Stop Letting Your Job Decide What You’re Worth.

Stop Letting Your Job Decide What You’re Worth.

Something important I’ve learned over the past couple of years, has to do with outsourcing your value. 

I had an uncomfortable realisation, about 18 months ago, that I had built a large part of my sense of worth on how I was treated at work. 

When things were going well, I felt secure, I felt happy, and I had a sense of fulfilment. I felt valued, I felt calm. When decisions went in my favour, I also interpreted that as evidence of who I was. 

I had unfortunately tied, not only my value, but also a large part of my identity, into my job. 

So when things didn’t go well, I felt very uncomfortable, and somewhat lost…


I say this as someone who’s career was a vocation. A passion. A purpose. You matter unto you don’t.

A job is a transaction.

You are exchanging time and skill for money. That’s it. That’s the boundary. That’s where the transaction ends. 

If you start deriving your worth from how that transaction unfolds, you’ve crossed a line.

Erich Fromm wrote about this in Escape from Freedom - that modern people often surrender autonomy in exchange for security. We attach ourselves to institutions, roles and systems, because they feel stable. In return, we hand over a portion of our independence.

I wouldn’t have described it to you like that at the time. But looking back, that’s precisely what I’d done.

I had let a structure decide how I felt about myself.

When I eventually realised I wasn’t as valued as I thought I was, it was like a lightbulb had flickered on. If the role could change, if the treatment could change, if the approval wasn’t guaranteed, then maybe none of that had ever been the source of my value in the first place.

That was quite a day.


Viktor Frankl talks about the “last of the human freedoms”, which is, the ability to choose your stance in any given set of circumstances.

But here’s the rub - you can’t choose your stance if your identity is fused with the circumstance.

If the job is the proof of your worth, you’re not actually choosing your stance, you're simply defending your stability.

Agency comes from the belief that you can act and influence outcomes. When your sense of self is tied to structures you don’t control, perceived agency drops. You become reactive without meaning to.

That’s what outsourcing value does. It makes you so much smaller than you are.


Ironically, the moment I felt least valued externally was the moment my internal value began to grow and grow.

Because I had to decide;

If this isn’t where my worth comes from, then where does it live?

It doesn’t live in a title.

It doesn’t live in how I’m spoken to.

It doesn’t live in whether I’m picked, renewed, promoted or applauded.

Now, those things are real. They do matter. But they are outcomes of agreements.

They are not verdicts on your existence.

So once I saw it for what it was, a transaction, I almost immediately stopped treating it like a verdict.

That didn’t mean I stopped caring, far from it. It just meant I wasn’t measuring myself against it anymore. Which gave me unbounded choice (what a privilege!). 

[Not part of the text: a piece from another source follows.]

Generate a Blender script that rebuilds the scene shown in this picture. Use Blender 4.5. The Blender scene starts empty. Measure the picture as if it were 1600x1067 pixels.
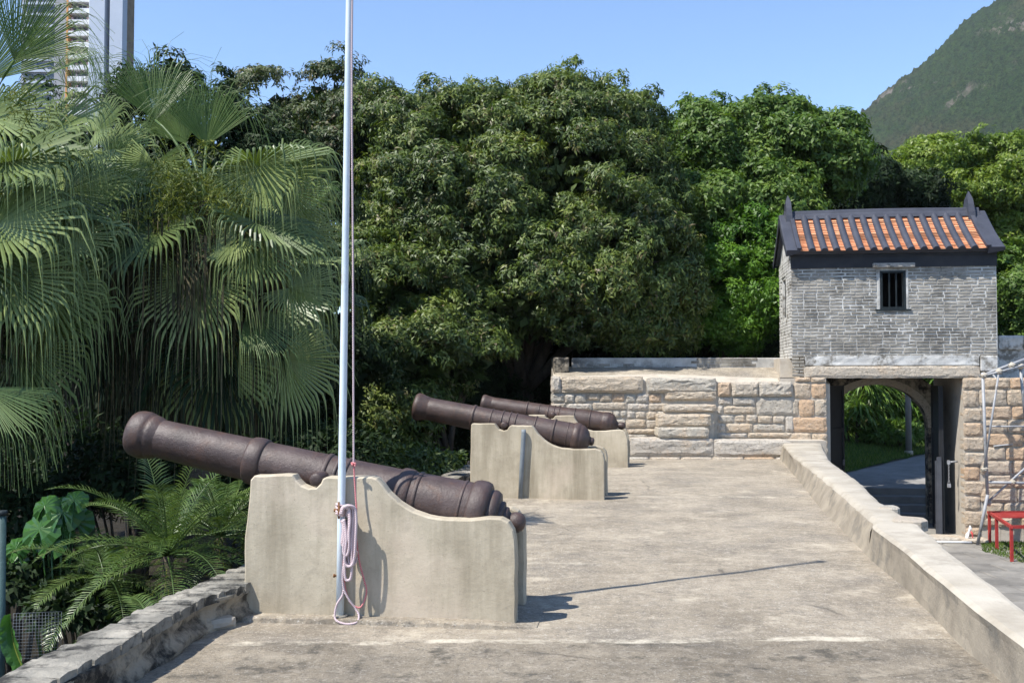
import bpy, math, random
import numpy as np
from mathutils import Vector, Matrix, noise
sc = bpy.context.scene
col = sc.collection
R = math.radians
rng = np.random.default_rng(7)
random.seed(7)

# ------------------------------------------------------------------ camera, sky, sun, exposure
PITCH = math.atan((590 - 533.5) / 1600)
cp, sp = math.cos(PITCH), math.sin(PITCH)
cam = bpy.data.cameras.new('camera'); cam.lens = 36; cam.sensor_width = 36
cam.clip_start = .05; cam.clip_end = 6000
camo = bpy.data.objects.new('camera', cam); col.objects.link(camo)
camo.location = (0, 0, 1.6); camo.rotation_euler = (math.pi / 2 + PITCH, 0, 0)
sc.camera = camo

SUN_EL = R(56); SUN_AZ = (-.863, -.505)
world = bpy.data.worlds.new('World'); sc.world = world; world.use_nodes = True
wn = world.node_tree.nodes; wl = world.node_tree.links
sky = wn.new('ShaderNodeTexSky'); sky.sky_type = 'NISHITA'; sky.sun_disc = False
sky.sun_elevation = SUN_EL; sky.sun_rotation = math.atan2(SUN_AZ[0], SUN_AZ[1]) % (2 * math.pi)
sky.altitude = 900; sky.air_density = 1.0; sky.dust_density = .15; sky.ozone_density = 5.0
wl.new(sky.outputs[0], wn['Background'].inputs[0]); wn['Background'].inputs[1].default_value = .143
sun = bpy.data.lights.new('sun', 'SUN'); sun.energy = 4.5; sun.angle = R(.53); sun.color = (1, .955, .88)
suno = bpy.data.objects.new('sun', sun); col.objects.link(suno)
ld = Vector((-SUN_AZ[0] * math.cos(SUN_EL), -SUN_AZ[1] * math.cos(SUN_EL), -math.sin(SUN_EL)))
suno.rotation_euler = ld.to_track_quat('-Z', 'Y').to_euler(); suno.location = (-20, -15, 30)
sc.view_settings.view_transform = 'Standard'; sc.view_settings.look = 'None'
sc.view_settings.exposure = .85; sc.view_settings.gamma = 1; sc.view_settings.use_curve_mapping = False
sc.cycles.max_bounces = 6; sc.cycles.diffuse_bounces = 3; sc.cycles.transparent_max_bounces = 4

# ------------------------------------------------------------------ helpers
def at(px, py, Y):
    u = (px - 800) / 1600; v = (533.5 - py) / 1600; k = Y / (cp - v * sp)
    return Vector((u * k, Y, 1.6 + (sp + v * cp) * k))
def gnd(px, py, z):
    u = (px - 800) / 1600; v = (533.5 - py) / 1600; k = (z - 1.6) / (sp + v * cp)
    return Vector((u * k, (cp - v * sp) * k, z))

def tag(o, label=None, cat=None, group=None, kind=None):
    if label: o['label'] = label
    if cat: o['category'] = cat
    if group: o['group'] = group
    if kind: o['kind'] = kind
    return o
def empty(name, loc=(0, 0, 0), rz=0, label=None, cat=None, group=None):
    o = bpy.data.objects.new(name, None); col.objects.link(o); o.empty_display_size = .2
    o.location = loc; o.rotation_euler = (0, 0, rz)
    return tag(o, label, cat, group)
def link(name, me, parent=None, loc=None, rot=None):
    o = bpy.data.objects.new(name, me); col.objects.link(o)
    if parent is not None: o.parent = parent
    if loc is not None: o.location = loc
    if rot is not None: o.rotation_euler = rot
    return o
def copy_tree(o, parent=None):
    c = o.copy(); col.objects.link(c); c.parent = parent
    for ch in list(o.children): copy_tree(ch, c)
    return c

class MB:
    def __init__(s): s.v = []; s.f = []; s.s = []; s.t = []
    def add(s, vs, fs, smooth=False, tint=.5):
        b = len(s.v); s.v.extend([tuple(p) for p in vs])
        for f in fs: s.f.append([b + i for i in f]); s.s.append(smooth); s.t.append(tint)
        return s
    def hexa(s, p, tint=.5):           # 0-3 bottom ring, 4-7 top ring
        return s.add(p, [(3, 2, 1, 0), (4, 5, 6, 7), (0, 1, 5, 4), (1, 2, 6, 5), (2, 3, 7, 6), (3, 0, 4, 7)], False, tint)
    def box(s, a, b, tint=.5):
        (x0, y0, z0), (x1, y1, z1) = a, b
        return s.hexa([(x0, y0, z0), (x1, y0, z0), (x1, y1, z0), (x0, y1, z0), (x0, y0, z1), (x1, y0, z1), (x1, y1, z1), (x0, y1, z1)], tint)
    def bar(s, a, b, w, h, tint=.5):    # rectangular bar from a to b
        a, b = Vector(a), Vector(b); d = (b - a).normalized()
        u = d.cross(Vector((0, 0, 1)))
        if u.length < .01: u = Vector((1, 0, 0))
        u.normalize(); n = u.cross(d)
        q = [(-w / 2, -h / 2), (w / 2, -h / 2), (w / 2, h / 2), (-w / 2, h / 2)]
        return s.hexa([a + u * x + n * y for x, y in q] + [b + u * x + n * y for x, y in q], tint)
    def tube(s, path, r, n=8, cap=True, smooth=True, tint=.5):
        path = [Vector(p) for p in path]; m = len(path)
        rr = r if hasattr(r, '__len__') else [r] * m
        vs = []; ref = Vector((.31, .17, .93)).normalized()
        for i, p in enumerate(path):
            d = (path[min(i + 1, m - 1)] - path[max(i - 1, 0)])
            d = d.normalized() if d.length > 1e-9 else Vector((0, 0, 1))
            u = d.cross(ref)
            if u.length < .05: u = d.cross(Vector((1, 0, 0)))
            u.normalize(); w = d.cross(u); ref = w if False else ref
            for k in range(n):
                a = 2 * math.pi * k / n; vs.append(p + (u * math.cos(a) + w * math.sin(a)) * rr[i])
        fs = [(i * n + k, i * n + (k + 1) % n, (i + 1) * n + (k + 1) % n, (i + 1) * n + k) for i in range(m - 1) for k in range(n)]
        s.add(vs, fs, smooth, tint)
        if cap:
            b = len(s.v) - m * n
            s.f.append([b + k for k in range(n)][::-1]); s.s.append(False); s.t.append(tint)
            s.f.append([b + (m - 1) * n + k for k in range(n)]); s.s.append(False); s.t.append(tint)
        return s
    def lathe(s, prof, n=40, tint=.5, jit=0):      # about local X: (x, r)
        vs = []; m = len(prof)
        for i, (x, r) in enumerate(prof):
            for k in range(n):
                a = 2 * math.pi * k / n
                q = r * (1 + jit * noise.noise(Vector((x * 9, math.cos(a) * 2, math.sin(a) * 2))))
                vs.append((x, q * math.cos(a), q * math.sin(a)))
        fs = [(i * n + k, (i + 1) * n + k, (i + 1) * n + (k + 1) % n, i * n + (k + 1) % n) for i in range(m - 1) for k in range(n)]
        return s.add(vs, fs, True, tint)
    def grid(s, rows, smooth=True, tint=.5):
        m = len(rows); n = len(rows[0])
        return s.add([p for r in rows for p in r], [(i * n + k, i * n + k + 1, (i + 1) * n + k + 1, (i + 1) * n + k) for i in range(m - 1) for k in range(n - 1)], smooth, tint)
    def mesh(s, name, mat):
        me = bpy.data.meshes.new(name); me.from_pydata(s.v, [], s.f); me.update()
        me.polygons.foreach_set('use_smooth', s.s)
        if any(t != .5 for t in s.t):
            a = me.attributes.new('tint', 'FLOAT', 'FACE'); a.data.foreach_set('value', s.t)
        if mat is not None: me.materials.append(mat)
        return me
    def build(s, name, mat, parent=None, loc=None, rot=None):
        return link(name, s.mesh(name, mat), parent, loc, rot)
def fix_normals(me):
    import bmesh
    bm = bmesh.new(); bm.from_mesh(me); bmesh.ops.recalc_face_normals(bm, faces=bm.faces); bm.to_mesh(me); bm.free()
def bevel(o, w, seg=2):
    m = o.modifiers.new('bevel', 'BEVEL'); m.width = w; m.segments = seg; m.limit_method = 'ANGLE'; m.angle_limit = R(35)
    return o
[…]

I could stay if it made sense to. I could leave if it didn’t.

And THAT, my friend, is autonomy


Protocol;

Let's try something…

Pick an area of your life; your work, maybe a relationship, and ask yourself;

Is this a transaction, or have I turned it into a verdict?

Then ask yourself a harder question;

If this disappeared tomorrow, what would actually go and what would still be mine? Would my value change? Would my identity leave me? 

You don’t need to burn anything down.

Just notice where you’ve outsourced the final say on your worth.

Agency starts when you bring that back in-house.